Hey look! The Mediterranean! The shoreline of the city curves a fair amount, so you can see it in the distance there. Neato.
I meant it when I said that everyone goes to the beach when they to go Alexandria. The city, or at least the seaward half of it, is essentially a massive resort with an Egyptian flavor. The Egyptian flavor means that everything is extremely overcrowded.
As I said, it's overcrowded. It actually wasn't that bad here - we were at a private beach. The public beaches have significantly denser thickets of umbrellas. A small sidenote on that topic - I learned the Arabic word for umbrella today, and it's derived from the word for the sun. If you wanted more emphasis on the Middle East not getting a lot of rain, there it is.
Though I suppose the English word umbrella implies shade, not protection from the rain. Whatever. It's still interesting. Back to Alexandria.
Look! Another skyline.
I'd heard from various sources before coming that Alexandria was much more of an 'international' city than Cairo - more European influence, more Europeans, etc. That international flavor certainly exists in Alexandria, but it comes across as something that has been forcibly injected into the city by outside forces rather than a voluntary comingling of cultures. The body of Alexandria, much like the body of Cairo, consists of 4 million poor* people crammed into a city that really can't contain, much less provide for, all of them. International elements have been deposited in Alexandria in an attempt to connect the city to the Mediterranean and European cultures, but I don't know that the attempt has succeeded.

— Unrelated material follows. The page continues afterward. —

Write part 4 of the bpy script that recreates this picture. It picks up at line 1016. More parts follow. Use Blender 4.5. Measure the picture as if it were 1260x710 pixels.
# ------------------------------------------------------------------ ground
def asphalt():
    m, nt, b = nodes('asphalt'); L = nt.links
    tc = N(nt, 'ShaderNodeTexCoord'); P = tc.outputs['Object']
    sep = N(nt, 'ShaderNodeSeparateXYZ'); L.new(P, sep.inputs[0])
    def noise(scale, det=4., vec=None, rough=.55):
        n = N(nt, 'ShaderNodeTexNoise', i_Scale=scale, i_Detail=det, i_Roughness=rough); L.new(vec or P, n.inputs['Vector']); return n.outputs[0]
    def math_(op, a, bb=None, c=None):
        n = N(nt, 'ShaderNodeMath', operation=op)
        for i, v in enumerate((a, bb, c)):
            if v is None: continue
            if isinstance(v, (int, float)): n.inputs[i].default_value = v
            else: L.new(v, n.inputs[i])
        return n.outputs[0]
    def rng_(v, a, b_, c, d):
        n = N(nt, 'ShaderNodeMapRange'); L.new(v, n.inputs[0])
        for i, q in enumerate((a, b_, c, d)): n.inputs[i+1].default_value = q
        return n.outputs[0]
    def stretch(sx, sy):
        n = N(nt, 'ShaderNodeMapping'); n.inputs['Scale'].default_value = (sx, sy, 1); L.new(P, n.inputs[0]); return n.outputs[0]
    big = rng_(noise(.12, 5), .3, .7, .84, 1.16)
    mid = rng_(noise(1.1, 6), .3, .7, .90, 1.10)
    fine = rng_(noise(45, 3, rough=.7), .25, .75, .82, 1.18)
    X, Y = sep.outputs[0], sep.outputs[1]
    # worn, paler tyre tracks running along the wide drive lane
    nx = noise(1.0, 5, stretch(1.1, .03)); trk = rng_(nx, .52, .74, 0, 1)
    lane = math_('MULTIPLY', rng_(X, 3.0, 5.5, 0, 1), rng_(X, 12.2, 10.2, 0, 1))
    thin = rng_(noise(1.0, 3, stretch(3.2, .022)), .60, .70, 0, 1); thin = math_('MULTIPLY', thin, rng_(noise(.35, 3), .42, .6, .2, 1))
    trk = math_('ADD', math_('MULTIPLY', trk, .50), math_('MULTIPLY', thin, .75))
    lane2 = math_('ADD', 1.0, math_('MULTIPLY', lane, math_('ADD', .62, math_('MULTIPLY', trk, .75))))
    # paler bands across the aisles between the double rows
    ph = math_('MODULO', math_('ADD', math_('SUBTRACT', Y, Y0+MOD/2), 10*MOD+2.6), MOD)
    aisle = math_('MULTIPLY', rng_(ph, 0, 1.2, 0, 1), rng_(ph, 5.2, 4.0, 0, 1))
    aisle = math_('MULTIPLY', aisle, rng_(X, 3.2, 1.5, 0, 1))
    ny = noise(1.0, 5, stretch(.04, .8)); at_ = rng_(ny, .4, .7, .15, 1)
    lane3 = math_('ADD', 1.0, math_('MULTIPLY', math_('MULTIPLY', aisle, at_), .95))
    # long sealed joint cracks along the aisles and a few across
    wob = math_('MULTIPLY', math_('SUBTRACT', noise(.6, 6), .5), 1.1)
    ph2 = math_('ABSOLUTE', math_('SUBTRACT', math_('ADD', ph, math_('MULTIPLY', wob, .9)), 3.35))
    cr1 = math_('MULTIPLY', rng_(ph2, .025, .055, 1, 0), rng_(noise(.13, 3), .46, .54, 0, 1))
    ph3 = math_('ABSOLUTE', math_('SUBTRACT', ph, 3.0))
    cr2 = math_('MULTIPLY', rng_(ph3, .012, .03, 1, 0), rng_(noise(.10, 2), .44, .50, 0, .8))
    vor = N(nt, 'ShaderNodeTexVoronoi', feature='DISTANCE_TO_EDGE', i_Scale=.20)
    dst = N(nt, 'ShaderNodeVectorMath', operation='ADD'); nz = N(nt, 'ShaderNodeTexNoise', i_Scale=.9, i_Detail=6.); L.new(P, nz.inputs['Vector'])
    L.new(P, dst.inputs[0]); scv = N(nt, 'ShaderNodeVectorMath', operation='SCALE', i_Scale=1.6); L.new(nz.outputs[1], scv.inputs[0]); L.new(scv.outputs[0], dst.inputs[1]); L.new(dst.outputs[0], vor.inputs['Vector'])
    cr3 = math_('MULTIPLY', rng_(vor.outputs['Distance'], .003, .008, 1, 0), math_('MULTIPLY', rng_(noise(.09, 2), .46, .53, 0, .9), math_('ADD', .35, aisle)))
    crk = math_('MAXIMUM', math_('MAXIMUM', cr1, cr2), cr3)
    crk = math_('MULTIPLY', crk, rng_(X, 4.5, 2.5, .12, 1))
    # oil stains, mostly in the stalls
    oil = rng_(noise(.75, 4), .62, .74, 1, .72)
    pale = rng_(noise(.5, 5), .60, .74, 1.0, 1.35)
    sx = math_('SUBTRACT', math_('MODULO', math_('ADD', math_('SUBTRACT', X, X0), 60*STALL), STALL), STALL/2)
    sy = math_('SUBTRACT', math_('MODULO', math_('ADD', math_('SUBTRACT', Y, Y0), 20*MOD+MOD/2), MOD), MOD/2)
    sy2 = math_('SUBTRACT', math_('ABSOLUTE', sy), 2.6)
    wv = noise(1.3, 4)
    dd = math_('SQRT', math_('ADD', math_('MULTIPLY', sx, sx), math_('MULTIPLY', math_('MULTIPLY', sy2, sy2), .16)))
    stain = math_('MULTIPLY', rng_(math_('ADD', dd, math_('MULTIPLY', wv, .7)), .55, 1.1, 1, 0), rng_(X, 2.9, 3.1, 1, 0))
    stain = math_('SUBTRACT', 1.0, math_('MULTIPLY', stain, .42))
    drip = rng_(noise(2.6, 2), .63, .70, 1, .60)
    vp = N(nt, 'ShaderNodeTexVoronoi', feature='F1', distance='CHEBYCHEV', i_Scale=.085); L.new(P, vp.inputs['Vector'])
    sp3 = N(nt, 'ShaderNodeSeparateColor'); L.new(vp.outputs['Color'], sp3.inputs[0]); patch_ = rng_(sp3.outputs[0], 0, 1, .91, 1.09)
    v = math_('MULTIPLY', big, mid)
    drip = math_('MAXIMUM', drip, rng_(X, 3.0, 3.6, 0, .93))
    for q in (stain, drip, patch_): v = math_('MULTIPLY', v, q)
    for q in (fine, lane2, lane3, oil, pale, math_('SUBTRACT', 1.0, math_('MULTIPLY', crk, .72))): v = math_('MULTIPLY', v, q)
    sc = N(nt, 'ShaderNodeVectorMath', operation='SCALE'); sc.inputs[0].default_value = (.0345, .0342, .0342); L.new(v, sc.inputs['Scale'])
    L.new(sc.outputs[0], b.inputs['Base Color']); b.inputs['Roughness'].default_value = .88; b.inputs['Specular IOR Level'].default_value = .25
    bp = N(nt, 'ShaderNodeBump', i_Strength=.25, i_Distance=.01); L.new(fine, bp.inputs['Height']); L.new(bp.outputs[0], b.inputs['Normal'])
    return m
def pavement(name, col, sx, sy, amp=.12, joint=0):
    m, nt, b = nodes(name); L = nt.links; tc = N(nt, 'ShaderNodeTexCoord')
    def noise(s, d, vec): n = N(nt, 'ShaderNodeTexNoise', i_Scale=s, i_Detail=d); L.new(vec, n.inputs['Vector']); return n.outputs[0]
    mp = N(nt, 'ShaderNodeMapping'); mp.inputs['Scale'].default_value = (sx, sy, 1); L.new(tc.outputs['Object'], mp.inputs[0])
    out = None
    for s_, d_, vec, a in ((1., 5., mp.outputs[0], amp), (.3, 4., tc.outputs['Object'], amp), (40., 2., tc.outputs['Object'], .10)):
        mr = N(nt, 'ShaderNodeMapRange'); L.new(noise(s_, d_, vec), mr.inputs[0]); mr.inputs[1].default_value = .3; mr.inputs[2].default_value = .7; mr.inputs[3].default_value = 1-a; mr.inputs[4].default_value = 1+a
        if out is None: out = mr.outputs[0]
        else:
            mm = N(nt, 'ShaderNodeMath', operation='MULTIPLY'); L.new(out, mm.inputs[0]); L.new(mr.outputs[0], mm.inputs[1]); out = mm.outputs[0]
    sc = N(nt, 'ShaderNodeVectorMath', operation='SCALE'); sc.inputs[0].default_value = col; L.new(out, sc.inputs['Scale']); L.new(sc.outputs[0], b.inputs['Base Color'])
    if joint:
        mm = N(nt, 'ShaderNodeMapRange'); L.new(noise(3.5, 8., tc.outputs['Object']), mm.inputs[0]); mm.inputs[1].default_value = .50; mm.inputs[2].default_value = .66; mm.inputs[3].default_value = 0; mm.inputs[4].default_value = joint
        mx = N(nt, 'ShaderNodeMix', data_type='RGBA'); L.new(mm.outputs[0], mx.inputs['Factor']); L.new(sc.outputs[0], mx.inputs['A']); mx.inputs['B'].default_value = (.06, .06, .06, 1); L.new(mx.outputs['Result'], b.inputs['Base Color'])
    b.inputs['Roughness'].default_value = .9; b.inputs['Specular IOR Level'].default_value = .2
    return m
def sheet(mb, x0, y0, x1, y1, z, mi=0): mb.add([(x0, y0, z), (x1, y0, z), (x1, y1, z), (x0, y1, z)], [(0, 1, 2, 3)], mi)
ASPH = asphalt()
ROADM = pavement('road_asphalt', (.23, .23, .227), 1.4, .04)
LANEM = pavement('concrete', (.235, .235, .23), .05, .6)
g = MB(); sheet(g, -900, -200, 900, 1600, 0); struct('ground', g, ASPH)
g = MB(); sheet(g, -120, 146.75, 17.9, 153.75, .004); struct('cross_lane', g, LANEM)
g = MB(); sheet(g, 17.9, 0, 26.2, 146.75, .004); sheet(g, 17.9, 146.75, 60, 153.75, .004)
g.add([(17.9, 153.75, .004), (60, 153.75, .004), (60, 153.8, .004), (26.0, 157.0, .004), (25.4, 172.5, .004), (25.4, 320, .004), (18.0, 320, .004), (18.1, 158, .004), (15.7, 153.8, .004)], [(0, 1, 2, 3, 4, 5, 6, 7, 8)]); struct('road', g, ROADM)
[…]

The new library, replacing the more famous Libraries of Alexandria that have repeatedly burned down in the past. While the building is very beautiful, very post-modern, and very large, it doesn't connect with anything else in the city. Native Egyptian architecture is very cohesive - buildings are various shades of brown depending on how long they've been standing, most are unfinished, and their focus is always on maximizing efficiency. I'm not sure that the new Library, however beautiful, will ever really feel like an Egyptian library.
*Poor doesn't accurately convey the average Egyptian lifestyle, because (at least for me) the word assumes a comparison to a large middle class. Egyptians aren't poor when compared to one another - the vast majority of the population has much the same standard of living. Those that don't, though... man.
My roommate went to a birthday party for the son of the Egyptian Minister of Transportation (or some such). The Minister owns a 22-story building in downtown Cairo, of which he rents out the bottom ten floors. The rest is essentially a personal palace.
For the people at the top of the pyramid, the system works great. For the people at the bottom, well... at least they've got company.